Im vorliegenden Streitfall hat die Klägerin keine konkreten Anhaltspunkte dafür geliefert, dass die Beklagte Kenntnis hatte von den Lieferungen des Automobilherstellers nach Deutschland. Dass der Beipackzettel auch eine deutschsprachige Anleitung enthält, ist nicht zwingend als Kenntnis zu werten. Es kann dafür auch andere Gründe geben, wie z.B., dass das Produkt auf zulässigen anderen Wegen nach Deutschland gelangen kann und deshalb hier verständlich sein muss. Auch die Tatsache, dass die Beklagte auf ihrer Homepage bewirbt, dass sie das Produkt allen global tätigen Automobilherstellern anbietet. Dies weist höchstens auf die Möglichkeit hin, aber nicht auf die tatsächliche Kenntnis.

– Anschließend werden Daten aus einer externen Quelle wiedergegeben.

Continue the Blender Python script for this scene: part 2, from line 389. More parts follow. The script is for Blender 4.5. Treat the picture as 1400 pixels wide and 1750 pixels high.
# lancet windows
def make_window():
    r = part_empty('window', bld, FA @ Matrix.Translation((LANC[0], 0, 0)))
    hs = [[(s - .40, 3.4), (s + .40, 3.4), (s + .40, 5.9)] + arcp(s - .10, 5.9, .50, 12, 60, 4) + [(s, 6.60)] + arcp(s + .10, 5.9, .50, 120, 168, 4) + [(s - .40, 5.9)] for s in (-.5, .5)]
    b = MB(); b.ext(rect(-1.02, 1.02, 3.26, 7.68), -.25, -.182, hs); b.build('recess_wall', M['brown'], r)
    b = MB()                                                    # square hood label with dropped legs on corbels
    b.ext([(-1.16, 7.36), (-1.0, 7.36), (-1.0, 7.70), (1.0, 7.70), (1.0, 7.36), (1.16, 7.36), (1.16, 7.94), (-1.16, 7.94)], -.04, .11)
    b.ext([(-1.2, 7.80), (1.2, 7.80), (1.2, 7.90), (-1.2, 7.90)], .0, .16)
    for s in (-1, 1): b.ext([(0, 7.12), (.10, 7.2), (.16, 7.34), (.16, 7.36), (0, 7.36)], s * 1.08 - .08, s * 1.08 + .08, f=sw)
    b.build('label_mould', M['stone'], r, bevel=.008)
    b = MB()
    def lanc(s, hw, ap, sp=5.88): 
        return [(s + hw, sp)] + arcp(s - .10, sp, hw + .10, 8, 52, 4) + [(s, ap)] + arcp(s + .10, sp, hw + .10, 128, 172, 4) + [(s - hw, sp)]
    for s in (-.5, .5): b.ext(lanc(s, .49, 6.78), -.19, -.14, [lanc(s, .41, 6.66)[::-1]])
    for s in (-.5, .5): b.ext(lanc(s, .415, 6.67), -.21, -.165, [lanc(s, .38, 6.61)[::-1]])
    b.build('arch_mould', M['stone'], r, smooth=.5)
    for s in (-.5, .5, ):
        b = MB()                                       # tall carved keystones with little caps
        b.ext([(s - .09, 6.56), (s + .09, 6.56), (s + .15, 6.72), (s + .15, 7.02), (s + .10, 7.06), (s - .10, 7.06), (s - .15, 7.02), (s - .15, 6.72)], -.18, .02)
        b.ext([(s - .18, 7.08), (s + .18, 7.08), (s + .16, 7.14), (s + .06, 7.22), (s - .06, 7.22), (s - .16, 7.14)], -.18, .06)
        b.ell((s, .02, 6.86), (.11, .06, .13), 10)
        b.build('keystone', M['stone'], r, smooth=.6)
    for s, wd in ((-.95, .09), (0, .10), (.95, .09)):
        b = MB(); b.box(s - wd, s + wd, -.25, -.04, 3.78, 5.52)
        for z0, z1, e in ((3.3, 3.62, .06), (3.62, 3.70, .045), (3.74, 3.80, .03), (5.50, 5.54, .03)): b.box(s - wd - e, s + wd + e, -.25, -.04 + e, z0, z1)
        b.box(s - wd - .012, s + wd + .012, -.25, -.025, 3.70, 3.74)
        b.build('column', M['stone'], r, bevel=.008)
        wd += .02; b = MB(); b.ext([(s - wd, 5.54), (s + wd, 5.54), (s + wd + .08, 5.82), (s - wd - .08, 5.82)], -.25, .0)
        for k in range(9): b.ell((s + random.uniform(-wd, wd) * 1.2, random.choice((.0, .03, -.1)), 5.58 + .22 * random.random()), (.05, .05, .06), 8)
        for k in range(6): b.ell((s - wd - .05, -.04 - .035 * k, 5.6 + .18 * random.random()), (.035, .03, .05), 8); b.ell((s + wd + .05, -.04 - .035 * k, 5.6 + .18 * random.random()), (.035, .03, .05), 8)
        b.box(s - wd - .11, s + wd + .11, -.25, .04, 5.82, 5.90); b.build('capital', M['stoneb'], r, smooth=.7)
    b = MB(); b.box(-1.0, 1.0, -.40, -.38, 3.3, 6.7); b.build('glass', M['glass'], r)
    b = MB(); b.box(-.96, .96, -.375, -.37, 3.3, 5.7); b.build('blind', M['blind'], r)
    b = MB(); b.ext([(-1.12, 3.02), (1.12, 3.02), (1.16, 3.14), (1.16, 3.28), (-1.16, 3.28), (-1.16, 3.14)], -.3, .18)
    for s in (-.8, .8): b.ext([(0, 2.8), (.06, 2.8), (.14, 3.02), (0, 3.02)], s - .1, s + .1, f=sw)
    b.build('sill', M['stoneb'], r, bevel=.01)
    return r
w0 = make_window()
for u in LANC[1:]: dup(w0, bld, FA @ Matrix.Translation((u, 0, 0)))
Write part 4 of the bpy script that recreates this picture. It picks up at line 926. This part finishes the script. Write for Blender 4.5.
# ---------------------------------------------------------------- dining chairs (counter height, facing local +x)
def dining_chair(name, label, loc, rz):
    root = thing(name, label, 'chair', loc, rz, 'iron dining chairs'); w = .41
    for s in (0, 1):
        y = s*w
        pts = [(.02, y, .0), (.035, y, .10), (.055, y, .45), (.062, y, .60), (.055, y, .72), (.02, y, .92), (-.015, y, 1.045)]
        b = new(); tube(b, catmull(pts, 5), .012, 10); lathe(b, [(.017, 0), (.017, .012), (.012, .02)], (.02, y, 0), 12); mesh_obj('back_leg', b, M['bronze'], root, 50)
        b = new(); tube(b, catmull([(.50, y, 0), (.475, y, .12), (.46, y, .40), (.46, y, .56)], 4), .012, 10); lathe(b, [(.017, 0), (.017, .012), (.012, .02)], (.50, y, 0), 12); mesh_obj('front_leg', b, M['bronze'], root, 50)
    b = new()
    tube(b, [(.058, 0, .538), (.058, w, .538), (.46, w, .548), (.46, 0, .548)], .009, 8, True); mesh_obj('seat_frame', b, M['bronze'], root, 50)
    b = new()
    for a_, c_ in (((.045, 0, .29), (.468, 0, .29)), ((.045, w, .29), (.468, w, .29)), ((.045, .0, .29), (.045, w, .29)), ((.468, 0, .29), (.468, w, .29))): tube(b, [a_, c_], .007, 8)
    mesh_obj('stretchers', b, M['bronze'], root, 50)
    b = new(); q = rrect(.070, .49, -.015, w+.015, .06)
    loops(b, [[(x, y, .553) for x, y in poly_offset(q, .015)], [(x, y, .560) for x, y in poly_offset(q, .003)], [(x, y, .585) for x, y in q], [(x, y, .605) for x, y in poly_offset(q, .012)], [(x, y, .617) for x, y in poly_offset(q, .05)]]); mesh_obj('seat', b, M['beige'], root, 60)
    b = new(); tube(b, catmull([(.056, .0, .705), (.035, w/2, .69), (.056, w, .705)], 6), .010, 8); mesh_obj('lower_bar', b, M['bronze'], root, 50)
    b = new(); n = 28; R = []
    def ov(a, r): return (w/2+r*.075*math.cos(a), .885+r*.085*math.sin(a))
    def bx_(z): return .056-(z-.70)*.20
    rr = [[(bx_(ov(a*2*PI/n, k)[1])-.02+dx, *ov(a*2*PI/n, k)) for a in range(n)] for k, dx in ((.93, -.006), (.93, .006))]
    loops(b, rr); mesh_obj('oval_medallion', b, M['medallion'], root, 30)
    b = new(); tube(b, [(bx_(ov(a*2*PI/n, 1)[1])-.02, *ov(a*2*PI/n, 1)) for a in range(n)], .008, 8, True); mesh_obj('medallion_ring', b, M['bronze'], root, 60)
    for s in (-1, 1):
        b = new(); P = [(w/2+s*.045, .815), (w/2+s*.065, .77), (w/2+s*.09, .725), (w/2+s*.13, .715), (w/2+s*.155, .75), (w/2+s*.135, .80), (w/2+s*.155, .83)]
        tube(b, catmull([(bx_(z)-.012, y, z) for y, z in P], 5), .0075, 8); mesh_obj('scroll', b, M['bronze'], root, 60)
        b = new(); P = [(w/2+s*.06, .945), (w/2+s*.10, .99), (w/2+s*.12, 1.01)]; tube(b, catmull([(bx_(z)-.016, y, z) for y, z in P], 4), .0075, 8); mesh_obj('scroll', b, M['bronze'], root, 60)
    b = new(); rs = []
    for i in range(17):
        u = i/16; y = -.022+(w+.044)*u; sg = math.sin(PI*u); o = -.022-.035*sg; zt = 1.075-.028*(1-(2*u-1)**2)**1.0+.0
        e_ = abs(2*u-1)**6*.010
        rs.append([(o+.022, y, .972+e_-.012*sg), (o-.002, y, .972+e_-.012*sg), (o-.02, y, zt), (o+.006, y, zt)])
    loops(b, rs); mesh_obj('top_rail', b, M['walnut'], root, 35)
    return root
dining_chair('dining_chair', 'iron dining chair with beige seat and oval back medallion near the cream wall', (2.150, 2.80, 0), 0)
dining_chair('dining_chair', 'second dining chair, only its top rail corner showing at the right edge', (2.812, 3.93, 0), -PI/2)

Somit fallen die Lieferungen an den ausländischen Automobilhersteller nicht unter das Urteil des Landgerichts.
Anmerkung: Das Urteil zeigt einerseits, dass sich ein im Ausland ansässiger Lieferant von patentgemässen Produkten nicht einfach durch „indirekte“ Lieferungen ins patentgeschützte Inland aus der Verantwortung einer deutschen Patentverletzung ziehen kann. Andererseits macht das Urteil klar, dass im Ausland stattfindende Handlungen nur dann zu einer Haftung wegen Patentverletzung in Deutschland führen können, wenn der ausländische Lieferant weiss, dass der ausländische Abnehmer, das Produkt ins patentgeschützte Inland liefern wird.